▸ **GOAL OF THE EXERCISE**: Search the material for "picture" and show all lines that contain it.

▸ **DATASET CONTENT**:
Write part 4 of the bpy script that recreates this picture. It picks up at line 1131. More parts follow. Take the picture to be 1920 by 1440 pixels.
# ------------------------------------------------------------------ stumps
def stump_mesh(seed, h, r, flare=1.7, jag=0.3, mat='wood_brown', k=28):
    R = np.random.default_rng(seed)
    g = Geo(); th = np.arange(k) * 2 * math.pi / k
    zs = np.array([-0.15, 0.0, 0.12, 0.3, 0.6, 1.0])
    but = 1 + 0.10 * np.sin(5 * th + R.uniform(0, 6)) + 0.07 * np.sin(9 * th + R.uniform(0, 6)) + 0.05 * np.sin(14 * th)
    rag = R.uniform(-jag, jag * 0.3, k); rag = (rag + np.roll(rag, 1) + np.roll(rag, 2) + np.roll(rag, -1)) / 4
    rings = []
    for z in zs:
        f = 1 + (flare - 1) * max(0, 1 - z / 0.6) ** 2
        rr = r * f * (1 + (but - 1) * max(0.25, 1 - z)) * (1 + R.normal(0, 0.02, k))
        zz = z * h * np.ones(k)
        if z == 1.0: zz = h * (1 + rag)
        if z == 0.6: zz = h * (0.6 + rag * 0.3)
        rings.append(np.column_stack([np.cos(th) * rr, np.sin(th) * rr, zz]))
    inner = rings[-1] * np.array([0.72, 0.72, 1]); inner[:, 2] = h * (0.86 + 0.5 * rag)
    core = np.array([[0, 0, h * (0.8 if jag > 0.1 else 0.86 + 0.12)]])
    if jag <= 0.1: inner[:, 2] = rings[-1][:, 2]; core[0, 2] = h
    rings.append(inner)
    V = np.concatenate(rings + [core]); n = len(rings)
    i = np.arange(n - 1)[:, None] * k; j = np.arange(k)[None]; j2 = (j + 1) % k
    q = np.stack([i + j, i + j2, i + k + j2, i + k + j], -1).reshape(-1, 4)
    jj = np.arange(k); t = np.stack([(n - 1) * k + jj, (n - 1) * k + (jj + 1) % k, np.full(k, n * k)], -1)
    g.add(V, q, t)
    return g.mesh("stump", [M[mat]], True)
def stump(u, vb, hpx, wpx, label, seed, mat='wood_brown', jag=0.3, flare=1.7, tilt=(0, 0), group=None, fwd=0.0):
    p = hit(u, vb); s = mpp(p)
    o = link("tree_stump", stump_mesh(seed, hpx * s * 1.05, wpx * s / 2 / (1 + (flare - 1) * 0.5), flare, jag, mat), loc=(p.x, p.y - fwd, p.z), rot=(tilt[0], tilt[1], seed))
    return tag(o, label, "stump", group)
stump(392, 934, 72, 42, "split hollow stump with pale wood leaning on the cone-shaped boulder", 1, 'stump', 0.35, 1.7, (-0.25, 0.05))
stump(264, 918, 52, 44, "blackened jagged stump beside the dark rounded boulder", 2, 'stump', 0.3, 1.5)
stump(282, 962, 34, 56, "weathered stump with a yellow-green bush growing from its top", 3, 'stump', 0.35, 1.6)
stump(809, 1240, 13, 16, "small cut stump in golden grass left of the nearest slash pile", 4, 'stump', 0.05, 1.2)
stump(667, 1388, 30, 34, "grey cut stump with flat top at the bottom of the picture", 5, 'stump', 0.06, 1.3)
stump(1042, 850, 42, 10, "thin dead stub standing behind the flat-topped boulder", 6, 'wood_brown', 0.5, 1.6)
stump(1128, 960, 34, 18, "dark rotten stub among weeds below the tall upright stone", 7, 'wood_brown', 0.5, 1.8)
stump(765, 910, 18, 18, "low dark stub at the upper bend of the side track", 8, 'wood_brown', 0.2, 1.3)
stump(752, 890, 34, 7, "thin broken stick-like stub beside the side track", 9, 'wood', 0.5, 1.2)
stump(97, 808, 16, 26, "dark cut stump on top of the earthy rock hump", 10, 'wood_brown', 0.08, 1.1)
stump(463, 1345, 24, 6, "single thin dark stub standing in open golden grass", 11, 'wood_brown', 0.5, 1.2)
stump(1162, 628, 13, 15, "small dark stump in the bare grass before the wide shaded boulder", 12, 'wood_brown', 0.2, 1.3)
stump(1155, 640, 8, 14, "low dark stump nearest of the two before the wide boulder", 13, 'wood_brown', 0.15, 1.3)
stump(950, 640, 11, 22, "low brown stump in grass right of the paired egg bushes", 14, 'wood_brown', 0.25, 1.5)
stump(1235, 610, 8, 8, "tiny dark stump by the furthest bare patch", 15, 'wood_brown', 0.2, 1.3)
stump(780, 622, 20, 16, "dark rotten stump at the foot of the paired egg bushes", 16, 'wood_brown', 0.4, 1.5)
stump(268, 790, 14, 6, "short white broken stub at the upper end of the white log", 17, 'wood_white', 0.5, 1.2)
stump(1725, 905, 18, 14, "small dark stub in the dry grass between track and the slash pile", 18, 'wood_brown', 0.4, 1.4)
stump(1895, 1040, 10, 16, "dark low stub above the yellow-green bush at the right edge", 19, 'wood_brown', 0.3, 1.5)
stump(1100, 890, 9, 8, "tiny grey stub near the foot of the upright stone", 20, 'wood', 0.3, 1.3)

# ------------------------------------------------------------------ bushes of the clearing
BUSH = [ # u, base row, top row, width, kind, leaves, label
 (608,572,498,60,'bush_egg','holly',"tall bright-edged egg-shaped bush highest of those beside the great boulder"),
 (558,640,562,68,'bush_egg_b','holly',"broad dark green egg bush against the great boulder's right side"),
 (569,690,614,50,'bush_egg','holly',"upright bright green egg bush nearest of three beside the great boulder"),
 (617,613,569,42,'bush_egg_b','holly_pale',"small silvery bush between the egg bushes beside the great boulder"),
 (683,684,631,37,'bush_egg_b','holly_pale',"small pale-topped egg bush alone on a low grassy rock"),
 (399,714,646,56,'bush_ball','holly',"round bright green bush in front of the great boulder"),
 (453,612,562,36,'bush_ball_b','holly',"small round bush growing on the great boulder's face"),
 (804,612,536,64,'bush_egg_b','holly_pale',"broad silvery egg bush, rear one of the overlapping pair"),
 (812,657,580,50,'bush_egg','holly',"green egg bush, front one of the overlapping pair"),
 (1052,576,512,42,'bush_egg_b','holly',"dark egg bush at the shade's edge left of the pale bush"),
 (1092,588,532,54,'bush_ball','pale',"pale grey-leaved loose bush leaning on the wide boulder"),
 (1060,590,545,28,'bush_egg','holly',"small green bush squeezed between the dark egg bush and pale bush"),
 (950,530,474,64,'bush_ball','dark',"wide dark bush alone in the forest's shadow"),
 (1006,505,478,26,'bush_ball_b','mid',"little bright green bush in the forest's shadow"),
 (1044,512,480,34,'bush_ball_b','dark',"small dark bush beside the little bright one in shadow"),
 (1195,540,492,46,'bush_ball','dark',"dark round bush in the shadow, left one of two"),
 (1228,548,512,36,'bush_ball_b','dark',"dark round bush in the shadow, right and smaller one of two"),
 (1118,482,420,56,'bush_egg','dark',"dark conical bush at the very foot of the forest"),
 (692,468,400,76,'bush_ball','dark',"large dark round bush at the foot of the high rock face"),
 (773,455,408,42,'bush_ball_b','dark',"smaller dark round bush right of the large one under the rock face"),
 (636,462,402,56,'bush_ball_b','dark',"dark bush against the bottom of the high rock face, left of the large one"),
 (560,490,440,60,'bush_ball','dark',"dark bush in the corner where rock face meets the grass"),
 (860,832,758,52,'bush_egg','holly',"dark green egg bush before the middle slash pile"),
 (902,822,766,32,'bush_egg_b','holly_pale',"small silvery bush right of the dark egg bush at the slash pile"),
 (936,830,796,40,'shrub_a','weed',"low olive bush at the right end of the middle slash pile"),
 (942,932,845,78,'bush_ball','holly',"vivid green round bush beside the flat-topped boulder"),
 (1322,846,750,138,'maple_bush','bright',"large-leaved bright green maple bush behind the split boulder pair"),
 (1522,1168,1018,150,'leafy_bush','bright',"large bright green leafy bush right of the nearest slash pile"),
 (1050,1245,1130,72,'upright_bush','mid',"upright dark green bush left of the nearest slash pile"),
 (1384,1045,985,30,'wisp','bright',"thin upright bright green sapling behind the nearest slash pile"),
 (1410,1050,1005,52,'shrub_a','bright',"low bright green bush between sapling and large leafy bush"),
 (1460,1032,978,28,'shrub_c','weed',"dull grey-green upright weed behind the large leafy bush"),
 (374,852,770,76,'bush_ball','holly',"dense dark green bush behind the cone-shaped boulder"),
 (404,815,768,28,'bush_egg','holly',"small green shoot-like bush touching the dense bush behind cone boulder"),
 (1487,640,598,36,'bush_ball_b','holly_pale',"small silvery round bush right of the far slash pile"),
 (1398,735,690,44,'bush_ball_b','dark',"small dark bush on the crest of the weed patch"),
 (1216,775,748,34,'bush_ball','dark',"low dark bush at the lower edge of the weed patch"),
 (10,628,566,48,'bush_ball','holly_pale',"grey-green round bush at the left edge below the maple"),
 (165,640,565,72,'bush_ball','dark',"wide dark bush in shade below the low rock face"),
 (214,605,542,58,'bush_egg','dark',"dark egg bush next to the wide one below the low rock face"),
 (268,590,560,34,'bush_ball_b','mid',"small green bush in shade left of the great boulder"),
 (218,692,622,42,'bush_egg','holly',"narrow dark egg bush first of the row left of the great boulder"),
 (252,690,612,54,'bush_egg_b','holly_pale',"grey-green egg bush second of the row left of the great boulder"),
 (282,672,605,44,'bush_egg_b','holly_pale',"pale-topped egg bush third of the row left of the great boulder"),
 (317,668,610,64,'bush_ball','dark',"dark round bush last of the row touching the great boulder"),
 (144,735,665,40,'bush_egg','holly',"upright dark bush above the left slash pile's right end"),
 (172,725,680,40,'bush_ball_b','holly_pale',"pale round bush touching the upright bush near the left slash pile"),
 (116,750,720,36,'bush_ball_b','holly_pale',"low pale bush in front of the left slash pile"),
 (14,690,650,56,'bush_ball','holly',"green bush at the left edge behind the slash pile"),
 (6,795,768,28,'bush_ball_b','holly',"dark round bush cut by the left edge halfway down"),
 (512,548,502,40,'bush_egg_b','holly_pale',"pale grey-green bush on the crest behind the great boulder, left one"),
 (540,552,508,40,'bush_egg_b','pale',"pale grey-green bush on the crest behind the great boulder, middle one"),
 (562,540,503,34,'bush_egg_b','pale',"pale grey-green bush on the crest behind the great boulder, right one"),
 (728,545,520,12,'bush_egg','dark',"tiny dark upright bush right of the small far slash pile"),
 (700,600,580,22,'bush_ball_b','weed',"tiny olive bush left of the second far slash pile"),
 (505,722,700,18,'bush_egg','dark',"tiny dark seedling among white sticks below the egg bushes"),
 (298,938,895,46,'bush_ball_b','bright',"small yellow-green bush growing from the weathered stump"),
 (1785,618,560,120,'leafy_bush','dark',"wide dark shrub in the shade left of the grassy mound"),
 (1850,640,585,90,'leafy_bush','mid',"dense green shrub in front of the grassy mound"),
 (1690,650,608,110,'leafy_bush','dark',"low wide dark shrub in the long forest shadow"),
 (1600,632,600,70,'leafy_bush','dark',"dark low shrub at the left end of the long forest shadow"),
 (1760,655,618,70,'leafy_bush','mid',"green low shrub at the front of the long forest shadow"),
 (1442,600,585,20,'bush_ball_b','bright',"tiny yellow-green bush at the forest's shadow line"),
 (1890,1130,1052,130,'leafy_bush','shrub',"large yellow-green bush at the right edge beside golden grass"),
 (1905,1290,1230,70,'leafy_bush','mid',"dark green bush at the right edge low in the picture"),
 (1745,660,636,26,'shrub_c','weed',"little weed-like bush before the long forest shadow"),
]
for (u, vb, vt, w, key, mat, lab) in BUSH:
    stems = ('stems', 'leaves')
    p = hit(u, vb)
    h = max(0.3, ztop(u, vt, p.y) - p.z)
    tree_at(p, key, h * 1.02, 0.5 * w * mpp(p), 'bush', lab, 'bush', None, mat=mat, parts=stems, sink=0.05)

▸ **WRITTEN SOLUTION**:
Write part 4 of the bpy script that recreates this picture. It picks up at line 1131. More parts follow. Take the picture to be 1920 by 1440 pixels.
stump(667, 1388, 30, 34, "grey cut stump with flat top at the bottom of the picture", 5, 'stump', 0.06, 1.3)
 (1905,1290,1230,70,'leafy_bush','mid',"dark green bush at the right edge low in the picture"),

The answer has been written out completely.